> _DATASET CONTENT_:

** START **

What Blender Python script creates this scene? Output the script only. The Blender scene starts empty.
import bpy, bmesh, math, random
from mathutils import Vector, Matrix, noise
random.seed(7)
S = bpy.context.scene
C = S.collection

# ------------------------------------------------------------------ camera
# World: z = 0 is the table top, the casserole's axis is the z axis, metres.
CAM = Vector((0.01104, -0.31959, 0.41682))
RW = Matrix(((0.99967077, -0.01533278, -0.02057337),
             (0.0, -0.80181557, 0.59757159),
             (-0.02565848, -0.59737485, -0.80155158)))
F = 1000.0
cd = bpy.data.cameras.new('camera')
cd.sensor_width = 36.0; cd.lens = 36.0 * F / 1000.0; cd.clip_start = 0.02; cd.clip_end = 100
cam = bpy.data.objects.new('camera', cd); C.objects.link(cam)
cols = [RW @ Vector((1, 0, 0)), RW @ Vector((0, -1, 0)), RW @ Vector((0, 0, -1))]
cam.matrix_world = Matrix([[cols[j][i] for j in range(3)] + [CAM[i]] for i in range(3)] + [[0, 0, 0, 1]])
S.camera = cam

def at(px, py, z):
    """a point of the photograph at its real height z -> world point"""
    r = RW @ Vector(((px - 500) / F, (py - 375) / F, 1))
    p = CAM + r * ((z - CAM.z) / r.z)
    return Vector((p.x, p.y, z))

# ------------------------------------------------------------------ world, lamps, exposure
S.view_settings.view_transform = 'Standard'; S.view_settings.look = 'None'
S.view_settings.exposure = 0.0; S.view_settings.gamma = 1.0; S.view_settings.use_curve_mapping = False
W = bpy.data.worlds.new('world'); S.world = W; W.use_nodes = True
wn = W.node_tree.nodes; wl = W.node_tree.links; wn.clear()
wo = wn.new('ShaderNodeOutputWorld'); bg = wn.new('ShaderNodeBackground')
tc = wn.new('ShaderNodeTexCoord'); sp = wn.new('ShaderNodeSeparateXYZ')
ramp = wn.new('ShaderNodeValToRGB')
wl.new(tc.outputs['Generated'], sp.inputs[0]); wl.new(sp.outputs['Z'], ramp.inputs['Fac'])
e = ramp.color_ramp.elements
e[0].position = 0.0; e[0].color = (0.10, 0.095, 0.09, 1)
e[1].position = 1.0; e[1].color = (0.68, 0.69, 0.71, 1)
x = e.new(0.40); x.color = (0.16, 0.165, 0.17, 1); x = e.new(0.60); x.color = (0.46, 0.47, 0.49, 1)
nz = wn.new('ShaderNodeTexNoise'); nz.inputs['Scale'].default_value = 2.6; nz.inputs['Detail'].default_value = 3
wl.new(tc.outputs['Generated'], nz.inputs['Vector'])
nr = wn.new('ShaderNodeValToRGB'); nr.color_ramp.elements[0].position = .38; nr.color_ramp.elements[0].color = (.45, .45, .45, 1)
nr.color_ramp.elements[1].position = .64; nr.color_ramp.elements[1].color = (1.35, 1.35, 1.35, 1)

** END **

> _WHAT YOU ARE ASKED TO DO_: Report each line of the material above where the word "scene" appears.

> _FULL ANSWER_:
What Blender Python script creates this scene? Output the script only. The Blender scene starts empty.
S = bpy.context.scene